Wearing a reflective orange vest, a road worker calling himself Sammy T. is on a smoke break. “Just ’cause you see a hole in the ground, don’t assume it’s one of ours,” he says. “Could be utility workers dug the hole. Filling them sloppy. They pay private companies to come along after them, and do it correct. And we’re not out on the roads that connect to the highways. That’s New York State. There’s a lot of people doing work around here right now.”
He pinches his cigarette off before it’s finished and puts it in a cigarette box. “Well,” he says, “back to work.”
Grin and bear it
Despite the considerably painful damages that Broadway construction has inflicted on local vehicles, Kingston mayor Steve Noble has remained relentlessly positive. The construction will be over soon, he has assured his local audience, and Kingston’s infrastructure will end up considerably improved.
“This has been a very busy and productive construction season for us here in the City of Kingston,” reported Noble in his weekly message to his constituents. “Just this week, construction for the Broadway-Grand intersection improvements project began, and the DOT team paved Washington Avenue from Hurley Avenue to the bridge over Esopus Creek. We know this may feel like a lot of detour signs, but we’re making great progress in improving the city’s infrastructure for our residents.”

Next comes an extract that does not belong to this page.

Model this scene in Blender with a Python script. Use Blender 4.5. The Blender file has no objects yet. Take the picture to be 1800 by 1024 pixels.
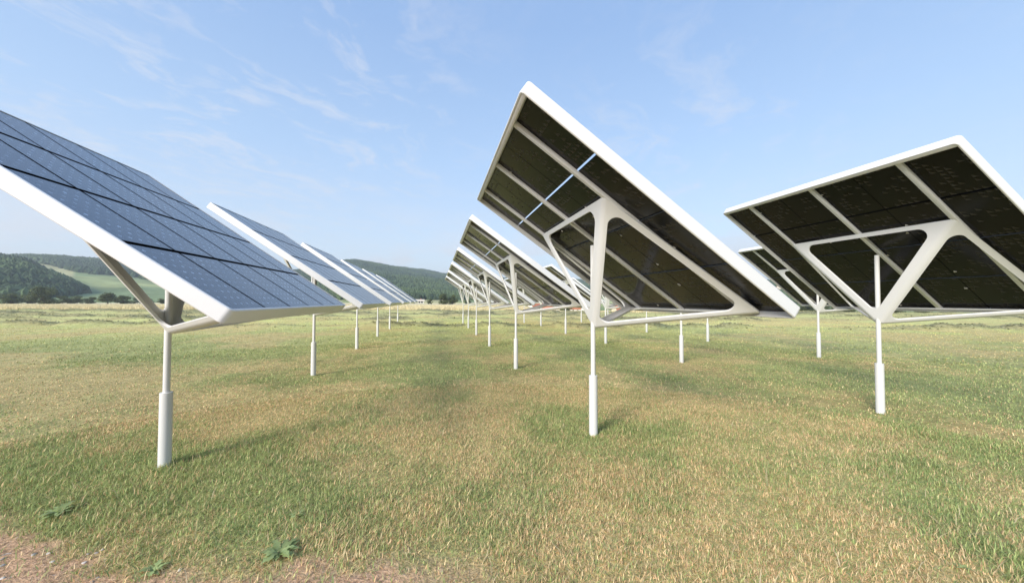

Each week, the mayor tells residents which roads are scheduled for paving. This week, for instance, the list consists of Hunter Street from Wurts to Ravine and McEntee from Broadway to West Pierpont. Weather permitting, the paving will take place on from August 9 to August 14.
The city Department of Public Works’ division of paving and repair of roads must coordinate closely in a project as extensive as that on Broadway with some of the eight other DPW divisions, such as those in charge of the sanitary sewers and the runoff.
Much of the information on paving in this article was supplied by Maureen Topple, the DPW’s principal account clerk.
Kingston has planned for the funding of the Broadway rehabilitation project, and the recent and expected influx of new federal funding for infrastructure will leave the city on a solid financial footing.